Written problem:
Take each line containing the word "curtain" and copy it.

Source excerpt:
=-=-=-=-=

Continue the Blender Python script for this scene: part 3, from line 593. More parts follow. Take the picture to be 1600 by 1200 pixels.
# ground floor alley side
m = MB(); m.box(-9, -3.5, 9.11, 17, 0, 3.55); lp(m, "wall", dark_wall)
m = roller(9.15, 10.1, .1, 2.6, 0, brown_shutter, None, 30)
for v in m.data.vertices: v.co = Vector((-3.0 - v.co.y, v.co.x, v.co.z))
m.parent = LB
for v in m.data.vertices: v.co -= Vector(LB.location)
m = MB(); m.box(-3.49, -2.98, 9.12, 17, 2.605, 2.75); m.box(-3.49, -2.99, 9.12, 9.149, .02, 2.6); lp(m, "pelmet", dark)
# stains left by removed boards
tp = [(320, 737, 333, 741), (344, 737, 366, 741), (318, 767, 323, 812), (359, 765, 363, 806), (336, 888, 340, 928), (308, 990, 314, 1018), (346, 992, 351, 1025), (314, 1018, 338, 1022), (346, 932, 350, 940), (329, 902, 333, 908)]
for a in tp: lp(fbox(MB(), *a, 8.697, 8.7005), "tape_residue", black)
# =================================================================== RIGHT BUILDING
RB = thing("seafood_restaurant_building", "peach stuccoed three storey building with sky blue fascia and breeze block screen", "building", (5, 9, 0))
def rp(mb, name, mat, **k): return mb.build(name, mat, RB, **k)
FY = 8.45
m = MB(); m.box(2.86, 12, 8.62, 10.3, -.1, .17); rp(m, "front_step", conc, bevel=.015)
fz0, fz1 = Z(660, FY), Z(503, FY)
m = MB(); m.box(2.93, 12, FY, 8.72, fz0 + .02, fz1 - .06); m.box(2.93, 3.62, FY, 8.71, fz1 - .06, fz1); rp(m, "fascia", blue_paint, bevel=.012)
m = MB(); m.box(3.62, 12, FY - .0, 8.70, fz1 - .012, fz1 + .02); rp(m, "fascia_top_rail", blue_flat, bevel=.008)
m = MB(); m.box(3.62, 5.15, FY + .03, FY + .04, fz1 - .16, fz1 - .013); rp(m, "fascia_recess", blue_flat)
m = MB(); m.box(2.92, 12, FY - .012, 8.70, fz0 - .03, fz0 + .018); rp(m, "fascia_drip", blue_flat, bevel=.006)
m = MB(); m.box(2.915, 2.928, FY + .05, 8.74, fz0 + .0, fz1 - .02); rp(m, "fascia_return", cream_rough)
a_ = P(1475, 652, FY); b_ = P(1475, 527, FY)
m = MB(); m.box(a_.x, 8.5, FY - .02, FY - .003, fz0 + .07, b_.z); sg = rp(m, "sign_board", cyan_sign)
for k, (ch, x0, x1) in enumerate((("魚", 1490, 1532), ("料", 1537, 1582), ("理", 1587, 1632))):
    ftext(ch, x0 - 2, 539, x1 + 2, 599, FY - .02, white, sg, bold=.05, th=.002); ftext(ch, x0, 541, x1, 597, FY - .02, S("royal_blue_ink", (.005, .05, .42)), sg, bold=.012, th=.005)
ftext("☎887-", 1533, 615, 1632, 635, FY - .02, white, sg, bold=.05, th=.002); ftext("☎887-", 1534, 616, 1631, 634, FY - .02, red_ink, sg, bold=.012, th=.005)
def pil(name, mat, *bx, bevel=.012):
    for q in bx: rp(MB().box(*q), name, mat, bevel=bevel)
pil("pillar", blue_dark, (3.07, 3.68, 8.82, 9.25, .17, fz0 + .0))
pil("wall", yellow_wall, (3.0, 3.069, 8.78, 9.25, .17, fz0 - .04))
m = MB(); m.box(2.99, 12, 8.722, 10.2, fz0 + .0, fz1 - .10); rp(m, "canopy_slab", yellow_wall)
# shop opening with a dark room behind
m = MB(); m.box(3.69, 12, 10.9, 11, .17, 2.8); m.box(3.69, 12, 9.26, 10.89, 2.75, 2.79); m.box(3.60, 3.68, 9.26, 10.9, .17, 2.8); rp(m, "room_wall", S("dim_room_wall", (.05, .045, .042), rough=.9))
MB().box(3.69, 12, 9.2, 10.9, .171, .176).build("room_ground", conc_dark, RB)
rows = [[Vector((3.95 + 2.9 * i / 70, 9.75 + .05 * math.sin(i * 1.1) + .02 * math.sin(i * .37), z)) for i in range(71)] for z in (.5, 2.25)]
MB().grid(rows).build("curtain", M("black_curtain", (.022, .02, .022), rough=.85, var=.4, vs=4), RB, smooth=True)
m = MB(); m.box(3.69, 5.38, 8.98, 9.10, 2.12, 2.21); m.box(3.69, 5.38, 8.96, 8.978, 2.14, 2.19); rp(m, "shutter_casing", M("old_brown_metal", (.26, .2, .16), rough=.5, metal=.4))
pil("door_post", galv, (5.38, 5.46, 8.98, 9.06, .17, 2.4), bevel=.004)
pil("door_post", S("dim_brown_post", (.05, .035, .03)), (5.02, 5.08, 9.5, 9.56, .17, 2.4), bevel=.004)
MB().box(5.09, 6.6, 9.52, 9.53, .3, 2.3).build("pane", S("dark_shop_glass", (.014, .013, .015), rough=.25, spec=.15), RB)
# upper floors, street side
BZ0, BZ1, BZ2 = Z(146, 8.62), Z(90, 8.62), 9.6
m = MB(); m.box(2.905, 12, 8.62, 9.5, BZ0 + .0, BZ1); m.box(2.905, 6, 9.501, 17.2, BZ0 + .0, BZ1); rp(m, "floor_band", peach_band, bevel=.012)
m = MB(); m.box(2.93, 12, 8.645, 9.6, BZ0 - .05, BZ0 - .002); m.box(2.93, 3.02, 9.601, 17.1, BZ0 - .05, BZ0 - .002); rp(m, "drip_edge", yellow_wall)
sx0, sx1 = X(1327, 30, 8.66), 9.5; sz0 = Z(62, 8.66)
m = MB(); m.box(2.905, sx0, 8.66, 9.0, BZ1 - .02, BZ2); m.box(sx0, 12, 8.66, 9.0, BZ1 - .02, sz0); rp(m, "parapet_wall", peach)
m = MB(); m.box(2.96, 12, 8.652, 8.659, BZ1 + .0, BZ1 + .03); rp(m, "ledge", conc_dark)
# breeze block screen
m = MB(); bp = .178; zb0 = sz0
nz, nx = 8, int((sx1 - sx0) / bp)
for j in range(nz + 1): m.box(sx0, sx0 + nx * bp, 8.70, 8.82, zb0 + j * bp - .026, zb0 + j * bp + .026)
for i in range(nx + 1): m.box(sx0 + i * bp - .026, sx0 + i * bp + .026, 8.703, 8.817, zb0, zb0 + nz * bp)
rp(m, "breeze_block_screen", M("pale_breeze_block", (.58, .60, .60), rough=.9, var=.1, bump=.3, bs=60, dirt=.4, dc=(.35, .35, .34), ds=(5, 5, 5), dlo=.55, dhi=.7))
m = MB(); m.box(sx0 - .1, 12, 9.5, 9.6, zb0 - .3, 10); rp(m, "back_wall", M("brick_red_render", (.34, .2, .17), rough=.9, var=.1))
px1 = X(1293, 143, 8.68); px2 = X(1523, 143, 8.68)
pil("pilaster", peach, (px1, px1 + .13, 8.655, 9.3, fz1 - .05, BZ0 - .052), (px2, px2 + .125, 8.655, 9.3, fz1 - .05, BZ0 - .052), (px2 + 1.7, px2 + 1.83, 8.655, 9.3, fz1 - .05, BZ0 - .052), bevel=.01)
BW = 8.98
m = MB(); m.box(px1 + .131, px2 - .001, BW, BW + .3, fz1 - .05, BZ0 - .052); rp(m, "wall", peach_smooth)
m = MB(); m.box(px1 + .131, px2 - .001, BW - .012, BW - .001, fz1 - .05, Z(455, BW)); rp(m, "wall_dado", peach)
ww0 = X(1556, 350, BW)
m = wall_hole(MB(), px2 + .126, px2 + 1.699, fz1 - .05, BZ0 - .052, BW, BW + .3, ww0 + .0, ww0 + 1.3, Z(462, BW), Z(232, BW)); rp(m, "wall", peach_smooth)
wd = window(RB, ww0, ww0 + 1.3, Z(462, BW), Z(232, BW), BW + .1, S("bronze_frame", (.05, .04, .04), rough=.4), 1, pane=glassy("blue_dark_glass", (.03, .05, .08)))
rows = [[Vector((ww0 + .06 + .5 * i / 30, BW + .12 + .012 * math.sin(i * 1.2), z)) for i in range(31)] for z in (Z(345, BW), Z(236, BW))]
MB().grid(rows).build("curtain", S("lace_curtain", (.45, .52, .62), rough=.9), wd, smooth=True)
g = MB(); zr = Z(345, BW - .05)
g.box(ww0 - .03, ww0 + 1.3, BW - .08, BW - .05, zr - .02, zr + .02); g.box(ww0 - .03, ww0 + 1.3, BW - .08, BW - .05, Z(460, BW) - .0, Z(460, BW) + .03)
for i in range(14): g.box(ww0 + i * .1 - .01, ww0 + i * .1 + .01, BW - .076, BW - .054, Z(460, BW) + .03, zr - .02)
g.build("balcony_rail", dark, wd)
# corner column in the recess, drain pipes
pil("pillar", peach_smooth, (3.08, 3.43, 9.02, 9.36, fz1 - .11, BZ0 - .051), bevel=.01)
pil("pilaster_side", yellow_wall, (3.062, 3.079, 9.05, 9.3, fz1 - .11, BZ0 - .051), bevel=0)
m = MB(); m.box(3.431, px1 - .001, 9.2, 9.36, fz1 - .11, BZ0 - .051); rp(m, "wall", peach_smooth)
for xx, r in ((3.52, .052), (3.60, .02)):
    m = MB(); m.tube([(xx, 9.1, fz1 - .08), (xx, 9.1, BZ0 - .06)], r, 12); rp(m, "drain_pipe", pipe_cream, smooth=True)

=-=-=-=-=

Task solution:
MB().grid(rows).build("curtain", M("black_curtain", (.022, .02, .022), rough=.85, var=.4, vs=4), RB, smooth=True)
MB().grid(rows).build("curtain", S("lace_curtain", (.45, .52, .62), rough=.9), wd, smooth=True)